The ESRI found a big gap between the life expectancy at age 20 and 35 for those with the lowest level of education and those with higher accolades.

RESEARCH FROM THE Economic and Social Research Institute shows that boys that have a lower education are more likely to die early.

The paper, ‘The Impact of Changes in Educational Attainment on Life Expectancy‘ in Ireland’ looks at the potential contribution of increasing educational attainment to the prospective improvement in life expectancy in Ireland over the next 50 years.

The lead author on the report is Professor John FitzGerald.

Life expectancy

The 2006 data, for which the research is based, shows that males who had a junior certificate level of education were grouped with those who had completed their Leaving Cert.

The findings show a big gap between the life expectancy at age 20 and 35 for those with the lowest level of educational attainment relative to the other categories.

Using the same 2006 data, it showed that males with primary and junior certificate education aged 20-34, 6.2 per cent would be expected to die before they reach the age of 35.

However, for those with a secondary education only 1.9 per cent would be expected to die. The “excess” death rate associated with only having primary level education relative to those with secondary education thus amounts to 4.3 percentage points – a very big excess.

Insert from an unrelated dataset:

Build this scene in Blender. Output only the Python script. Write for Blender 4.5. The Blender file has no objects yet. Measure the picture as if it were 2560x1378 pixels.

The gap between the death rate for those with secondary education and third level education is much smaller at 0.8 percentage points.

Deaths

For males in the 20 to 35 age group the “excess” deaths among those with limited education compared to the average for the population of the same age, is very significant.

The ESRI states that the lower life expectancy is manifested in different experiences for those aged between 20 and 34, adding that “just because low educational attainment is associated with lower life expectancy does not imply a causal relationship”.

The paper does argue however that it is probable that the early death of these males may be affected by a wide range of other demographic and health characteristics.

“Thus while the new data on life expectancy can be used to forecast changes in the population (because education and life expectancy are correlated) they cannot, on their own, be used to explain the “excess” deaths in the population today,” said the ESRI report.

In the future

The paper also forecasts that from 2011 to 2041, life expectancy could increase from 76.7 to 86.5 years for males and 81.5 to 88.2 for females.

The report adds that this is because the educational attainment of the older population today is very different from that for the cohort currently in their late twenties.

The educational attainment of the population as a whole will, inevitably, change greatly over the coming fifty years, stated the report.

“The current generation in their late twenties will gradually replace the older less well educated generations as they age. Given observed differences in life expectancy by level of education, this will be an important factor driving the expected increase in life expectancy over the coming half a century,” it stated.

“In turn the increase in the longevity of the population will result, not only in higher population levels, but also in a rising old-age dependency ratio. This will affect demand for public services, not least pensions and healthcare,” said the ESRI.